## DIRECTIVE
Return the listing below verbatim. Pictures do not belong in the copy.
════════
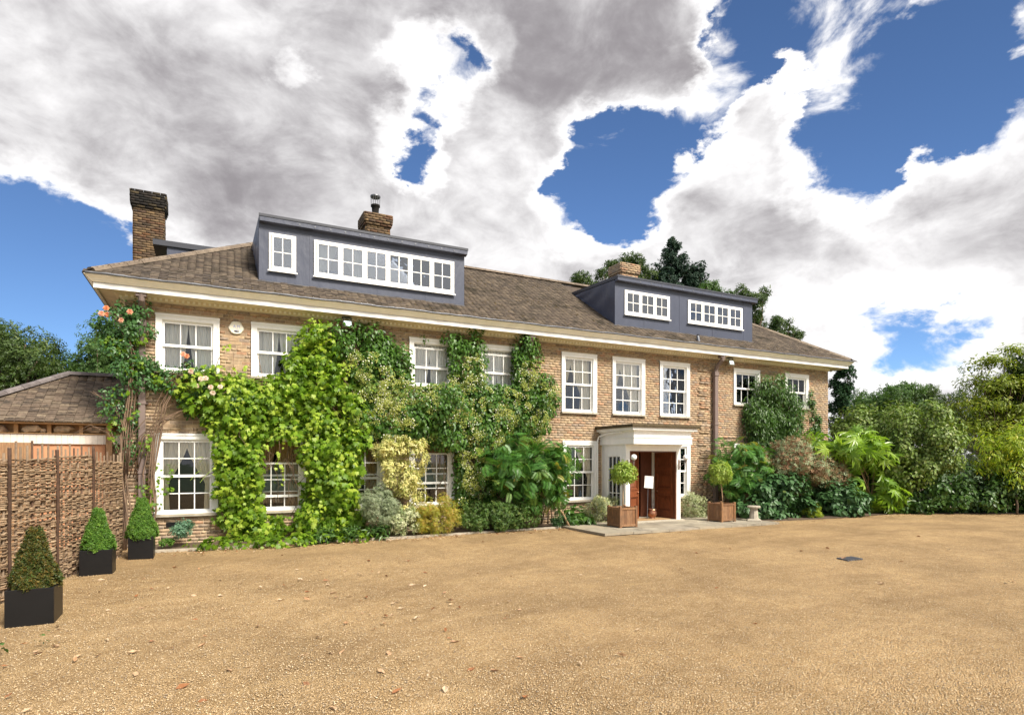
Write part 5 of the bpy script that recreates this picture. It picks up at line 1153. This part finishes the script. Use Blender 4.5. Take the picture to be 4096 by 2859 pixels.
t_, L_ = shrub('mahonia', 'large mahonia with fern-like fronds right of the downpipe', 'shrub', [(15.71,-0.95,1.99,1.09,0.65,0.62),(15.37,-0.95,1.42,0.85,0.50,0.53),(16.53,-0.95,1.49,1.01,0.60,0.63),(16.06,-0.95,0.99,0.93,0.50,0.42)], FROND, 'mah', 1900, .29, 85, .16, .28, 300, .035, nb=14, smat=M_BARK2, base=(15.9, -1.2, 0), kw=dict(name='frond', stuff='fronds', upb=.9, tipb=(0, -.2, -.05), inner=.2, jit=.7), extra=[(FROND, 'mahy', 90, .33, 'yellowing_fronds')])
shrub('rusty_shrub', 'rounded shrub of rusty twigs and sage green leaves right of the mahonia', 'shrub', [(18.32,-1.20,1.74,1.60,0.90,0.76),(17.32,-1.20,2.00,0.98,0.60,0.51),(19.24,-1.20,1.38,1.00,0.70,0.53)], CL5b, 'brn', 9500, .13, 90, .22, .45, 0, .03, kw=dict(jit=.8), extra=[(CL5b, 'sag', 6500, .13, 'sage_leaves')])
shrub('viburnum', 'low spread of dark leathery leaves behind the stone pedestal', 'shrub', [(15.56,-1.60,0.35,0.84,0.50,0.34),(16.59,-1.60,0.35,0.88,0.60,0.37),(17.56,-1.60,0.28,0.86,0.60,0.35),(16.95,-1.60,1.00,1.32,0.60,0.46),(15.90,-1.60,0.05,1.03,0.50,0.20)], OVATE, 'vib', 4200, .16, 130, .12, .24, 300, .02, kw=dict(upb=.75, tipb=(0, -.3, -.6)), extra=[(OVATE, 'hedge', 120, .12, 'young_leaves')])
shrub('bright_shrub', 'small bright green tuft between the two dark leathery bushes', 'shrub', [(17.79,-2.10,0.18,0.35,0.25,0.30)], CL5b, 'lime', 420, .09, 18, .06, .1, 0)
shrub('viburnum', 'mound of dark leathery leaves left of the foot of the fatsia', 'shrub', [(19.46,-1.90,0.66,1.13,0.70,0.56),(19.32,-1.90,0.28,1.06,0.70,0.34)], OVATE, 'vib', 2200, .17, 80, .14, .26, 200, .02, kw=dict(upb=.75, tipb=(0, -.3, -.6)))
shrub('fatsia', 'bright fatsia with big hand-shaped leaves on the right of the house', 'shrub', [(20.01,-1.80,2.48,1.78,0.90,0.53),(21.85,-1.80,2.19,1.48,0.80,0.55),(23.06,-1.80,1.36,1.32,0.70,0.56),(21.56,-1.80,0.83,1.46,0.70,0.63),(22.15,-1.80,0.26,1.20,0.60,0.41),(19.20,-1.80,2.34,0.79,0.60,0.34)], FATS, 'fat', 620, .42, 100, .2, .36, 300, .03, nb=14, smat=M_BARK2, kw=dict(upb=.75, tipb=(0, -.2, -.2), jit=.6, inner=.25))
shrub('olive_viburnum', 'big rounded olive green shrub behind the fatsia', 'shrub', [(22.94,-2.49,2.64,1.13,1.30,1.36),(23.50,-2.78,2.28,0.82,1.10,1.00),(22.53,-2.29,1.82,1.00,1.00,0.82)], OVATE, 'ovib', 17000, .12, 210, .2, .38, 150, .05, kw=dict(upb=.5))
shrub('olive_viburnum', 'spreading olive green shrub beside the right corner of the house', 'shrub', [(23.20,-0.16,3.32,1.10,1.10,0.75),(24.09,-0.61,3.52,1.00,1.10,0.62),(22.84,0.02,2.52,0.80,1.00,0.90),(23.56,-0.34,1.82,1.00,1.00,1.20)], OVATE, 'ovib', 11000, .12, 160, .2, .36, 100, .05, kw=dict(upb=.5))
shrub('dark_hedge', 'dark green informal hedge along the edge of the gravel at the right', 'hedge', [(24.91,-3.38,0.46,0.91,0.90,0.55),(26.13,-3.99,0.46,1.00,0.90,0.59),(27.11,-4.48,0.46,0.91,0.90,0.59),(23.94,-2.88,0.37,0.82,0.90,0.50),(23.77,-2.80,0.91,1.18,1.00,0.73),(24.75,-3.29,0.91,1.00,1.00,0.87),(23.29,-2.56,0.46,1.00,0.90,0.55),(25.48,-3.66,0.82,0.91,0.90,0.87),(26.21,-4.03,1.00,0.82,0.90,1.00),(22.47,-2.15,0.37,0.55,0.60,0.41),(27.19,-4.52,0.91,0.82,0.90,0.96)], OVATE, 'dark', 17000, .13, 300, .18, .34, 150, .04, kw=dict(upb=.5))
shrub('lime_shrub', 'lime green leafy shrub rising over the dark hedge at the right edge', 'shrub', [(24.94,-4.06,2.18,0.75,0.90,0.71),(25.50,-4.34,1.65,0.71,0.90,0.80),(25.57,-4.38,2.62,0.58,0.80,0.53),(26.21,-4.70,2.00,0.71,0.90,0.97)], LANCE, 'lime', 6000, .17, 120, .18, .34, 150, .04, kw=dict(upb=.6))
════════
## FINAL RESULT
Write part 5 of the bpy script that recreates this picture. It picks up at line 1153. This part finishes the script. Use Blender 4.5. Take the picture to be 4096 by 2859 pixels.
t_, L_ = shrub('mahonia', 'large mahonia with fern-like fronds right of the downpipe', 'shrub', [(15.71,-0.95,1.99,1.09,0.65,0.62),(15.37,-0.95,1.42,0.85,0.50,0.53),(16.53,-0.95,1.49,1.01,0.60,0.63),(16.06,-0.95,0.99,0.93,0.50,0.42)], FROND, 'mah', 1900, .29, 85, .16, .28, 300, .035, nb=14, smat=M_BARK2, base=(15.9, -1.2, 0), kw=dict(name='frond', stuff='fronds', upb=.9, tipb=(0, -.2, -.05), inner=.2, jit=.7), extra=[(FROND, 'mahy', 90, .33, 'yellowing_fronds')])
shrub('rusty_shrub', 'rounded shrub of rusty twigs and sage green leaves right of the mahonia', 'shrub', [(18.32,-1.20,1.74,1.60,0.90,0.76),(17.32,-1.20,2.00,0.98,0.60,0.51),(19.24,-1.20,1.38,1.00,0.70,0.53)], CL5b, 'brn', 9500, .13, 90, .22, .45, 0, .03, kw=dict(jit=.8), extra=[(CL5b, 'sag', 6500, .13, 'sage_leaves')])
shrub('viburnum', 'low spread of dark leathery leaves behind the stone pedestal', 'shrub', [(15.56,-1.60,0.35,0.84,0.50,0.34),(16.59,-1.60,0.35,0.88,0.60,0.37),(17.56,-1.60,0.28,0.86,0.60,0.35),(16.95,-1.60,1.00,1.32,0.60,0.46),(15.90,-1.60,0.05,1.03,0.50,0.20)], OVATE, 'vib', 4200, .16, 130, .12, .24, 300, .02, kw=dict(upb=.75, tipb=(0, -.3, -.6)), extra=[(OVATE, 'hedge', 120, .12, 'young_leaves')])
shrub('bright_shrub', 'small bright green tuft between the two dark leathery bushes', 'shrub', [(17.79,-2.10,0.18,0.35,0.25,0.30)], CL5b, 'lime', 420, .09, 18, .06, .1, 0)
shrub('viburnum', 'mound of dark leathery leaves left of the foot of the fatsia', 'shrub', [(19.46,-1.90,0.66,1.13,0.70,0.56),(19.32,-1.90,0.28,1.06,0.70,0.34)], OVATE, 'vib', 2200, .17, 80, .14, .26, 200, .02, kw=dict(upb=.75, tipb=(0, -.3, -.6)))
shrub('fatsia', 'bright fatsia with big hand-shaped leaves on the right of the house', 'shrub', [(20.01,-1.80,2.48,1.78,0.90,0.53),(21.85,-1.80,2.19,1.48,0.80,0.55),(23.06,-1.80,1.36,1.32,0.70,0.56),(21.56,-1.80,0.83,1.46,0.70,0.63),(22.15,-1.80,0.26,1.20,0.60,0.41),(19.20,-1.80,2.34,0.79,0.60,0.34)], FATS, 'fat', 620, .42, 100, .2, .36, 300, .03, nb=14, smat=M_BARK2, kw=dict(upb=.75, tipb=(0, -.2, -.2), jit=.6, inner=.25))
shrub('olive_viburnum', 'big rounded olive green shrub behind the fatsia', 'shrub', [(22.94,-2.49,2.64,1.13,1.30,1.36),(23.50,-2.78,2.28,0.82,1.10,1.00),(22.53,-2.29,1.82,1.00,1.00,0.82)], OVATE, 'ovib', 17000, .12, 210, .2, .38, 150, .05, kw=dict(upb=.5))
shrub('olive_viburnum', 'spreading olive green shrub beside the right corner of the house', 'shrub', [(23.20,-0.16,3.32,1.10,1.10,0.75),(24.09,-0.61,3.52,1.00,1.10,0.62),(22.84,0.02,2.52,0.80,1.00,0.90),(23.56,-0.34,1.82,1.00,1.00,1.20)], OVATE, 'ovib', 11000, .12, 160, .2, .36, 100, .05, kw=dict(upb=.5))
shrub('dark_hedge', 'dark green informal hedge along the edge of the gravel at the right', 'hedge', [(24.91,-3.38,0.46,0.91,0.90,0.55),(26.13,-3.99,0.46,1.00,0.90,0.59),(27.11,-4.48,0.46,0.91,0.90,0.59),(23.94,-2.88,0.37,0.82,0.90,0.50),(23.77,-2.80,0.91,1.18,1.00,0.73),(24.75,-3.29,0.91,1.00,1.00,0.87),(23.29,-2.56,0.46,1.00,0.90,0.55),(25.48,-3.66,0.82,0.91,0.90,0.87),(26.21,-4.03,1.00,0.82,0.90,1.00),(22.47,-2.15,0.37,0.55,0.60,0.41),(27.19,-4.52,0.91,0.82,0.90,0.96)], OVATE, 'dark', 17000, .13, 300, .18, .34, 150, .04, kw=dict(upb=.5))
shrub('lime_shrub', 'lime green leafy shrub rising over the dark hedge at the right edge', 'shrub', [(24.94,-4.06,2.18,0.75,0.90,0.71),(25.50,-4.34,1.65,0.71,0.90,0.80),(25.57,-4.38,2.62,0.58,0.80,0.53),(26.21,-4.70,2.00,0.71,0.90,0.97)], LANCE, 'lime', 6000, .17, 120, .18, .34, 150, .04, kw=dict(upb=.6))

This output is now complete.